* **DATA**:
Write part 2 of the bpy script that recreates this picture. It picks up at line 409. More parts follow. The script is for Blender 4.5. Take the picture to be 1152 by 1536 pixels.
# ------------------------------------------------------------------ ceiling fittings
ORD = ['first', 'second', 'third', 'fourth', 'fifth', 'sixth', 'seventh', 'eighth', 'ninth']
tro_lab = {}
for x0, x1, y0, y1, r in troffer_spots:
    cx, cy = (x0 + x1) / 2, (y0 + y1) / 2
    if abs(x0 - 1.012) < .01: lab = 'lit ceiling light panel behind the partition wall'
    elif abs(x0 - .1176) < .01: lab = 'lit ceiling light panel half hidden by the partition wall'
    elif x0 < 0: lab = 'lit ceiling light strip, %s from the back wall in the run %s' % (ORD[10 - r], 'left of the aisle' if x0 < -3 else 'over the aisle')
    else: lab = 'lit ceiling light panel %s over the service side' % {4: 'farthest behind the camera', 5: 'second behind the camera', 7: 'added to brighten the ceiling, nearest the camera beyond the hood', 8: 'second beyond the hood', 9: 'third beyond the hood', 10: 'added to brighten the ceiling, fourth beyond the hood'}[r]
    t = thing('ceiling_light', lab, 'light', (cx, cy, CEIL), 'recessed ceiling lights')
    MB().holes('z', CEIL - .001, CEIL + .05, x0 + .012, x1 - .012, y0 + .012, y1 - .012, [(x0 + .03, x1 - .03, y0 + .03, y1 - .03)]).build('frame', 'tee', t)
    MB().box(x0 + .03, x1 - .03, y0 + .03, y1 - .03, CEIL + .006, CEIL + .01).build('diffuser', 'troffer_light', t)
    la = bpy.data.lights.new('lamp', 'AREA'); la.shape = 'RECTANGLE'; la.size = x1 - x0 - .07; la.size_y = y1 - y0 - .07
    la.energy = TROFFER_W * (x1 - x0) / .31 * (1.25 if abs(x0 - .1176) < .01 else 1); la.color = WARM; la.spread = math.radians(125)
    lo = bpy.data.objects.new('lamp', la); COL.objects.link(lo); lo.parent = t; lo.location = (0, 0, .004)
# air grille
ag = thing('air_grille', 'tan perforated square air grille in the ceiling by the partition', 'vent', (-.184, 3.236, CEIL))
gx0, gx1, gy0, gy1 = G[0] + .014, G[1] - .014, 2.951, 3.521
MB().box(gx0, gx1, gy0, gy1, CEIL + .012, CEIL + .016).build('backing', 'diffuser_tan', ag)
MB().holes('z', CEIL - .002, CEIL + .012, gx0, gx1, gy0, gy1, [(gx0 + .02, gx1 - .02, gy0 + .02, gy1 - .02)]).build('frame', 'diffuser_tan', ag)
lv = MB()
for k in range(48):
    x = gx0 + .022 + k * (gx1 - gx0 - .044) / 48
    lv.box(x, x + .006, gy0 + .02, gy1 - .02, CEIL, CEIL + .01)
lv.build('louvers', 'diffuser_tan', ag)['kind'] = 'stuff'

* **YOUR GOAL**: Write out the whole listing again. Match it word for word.

* **WORKED ANSWER**:
Write part 2 of the bpy script that recreates this picture. It picks up at line 409. More parts follow. The script is for Blender 4.5. Take the picture to be 1152 by 1536 pixels.
# ------------------------------------------------------------------ ceiling fittings
ORD = ['first', 'second', 'third', 'fourth', 'fifth', 'sixth', 'seventh', 'eighth', 'ninth']
tro_lab = {}
for x0, x1, y0, y1, r in troffer_spots:
    cx, cy = (x0 + x1) / 2, (y0 + y1) / 2
    if abs(x0 - 1.012) < .01: lab = 'lit ceiling light panel behind the partition wall'
    elif abs(x0 - .1176) < .01: lab = 'lit ceiling light panel half hidden by the partition wall'
    elif x0 < 0: lab = 'lit ceiling light strip, %s from the back wall in the run %s' % (ORD[10 - r], 'left of the aisle' if x0 < -3 else 'over the aisle')
    else: lab = 'lit ceiling light panel %s over the service side' % {4: 'farthest behind the camera', 5: 'second behind the camera', 7: 'added to brighten the ceiling, nearest the camera beyond the hood', 8: 'second beyond the hood', 9: 'third beyond the hood', 10: 'added to brighten the ceiling, fourth beyond the hood'}[r]
    t = thing('ceiling_light', lab, 'light', (cx, cy, CEIL), 'recessed ceiling lights')
    MB().holes('z', CEIL - .001, CEIL + .05, x0 + .012, x1 - .012, y0 + .012, y1 - .012, [(x0 + .03, x1 - .03, y0 + .03, y1 - .03)]).build('frame', 'tee', t)
    MB().box(x0 + .03, x1 - .03, y0 + .03, y1 - .03, CEIL + .006, CEIL + .01).build('diffuser', 'troffer_light', t)
    la = bpy.data.lights.new('lamp', 'AREA'); la.shape = 'RECTANGLE'; la.size = x1 - x0 - .07; la.size_y = y1 - y0 - .07
    la.energy = TROFFER_W * (x1 - x0) / .31 * (1.25 if abs(x0 - .1176) < .01 else 1); la.color = WARM; la.spread = math.radians(125)
    lo = bpy.data.objects.new('lamp', la); COL.objects.link(lo); lo.parent = t; lo.location = (0, 0, .004)
# air grille
ag = thing('air_grille', 'tan perforated square air grille in the ceiling by the partition', 'vent', (-.184, 3.236, CEIL))
gx0, gx1, gy0, gy1 = G[0] + .014, G[1] - .014, 2.951, 3.521
MB().box(gx0, gx1, gy0, gy1, CEIL + .012, CEIL + .016).build('backing', 'diffuser_tan', ag)
MB().holes('z', CEIL - .002, CEIL + .012, gx0, gx1, gy0, gy1, [(gx0 + .02, gx1 - .02, gy0 + .02, gy1 - .02)]).build('frame', 'diffuser_tan', ag)
lv = MB()
for k in range(48):
    x = gx0 + .022 + k * (gx1 - gx0 - .044) / 48
    lv.box(x, x + .006, gy0 + .02, gy1 - .02, CEIL, CEIL + .01)
lv.build('louvers', 'diffuser_tan', ag)['kind'] = 'stuff'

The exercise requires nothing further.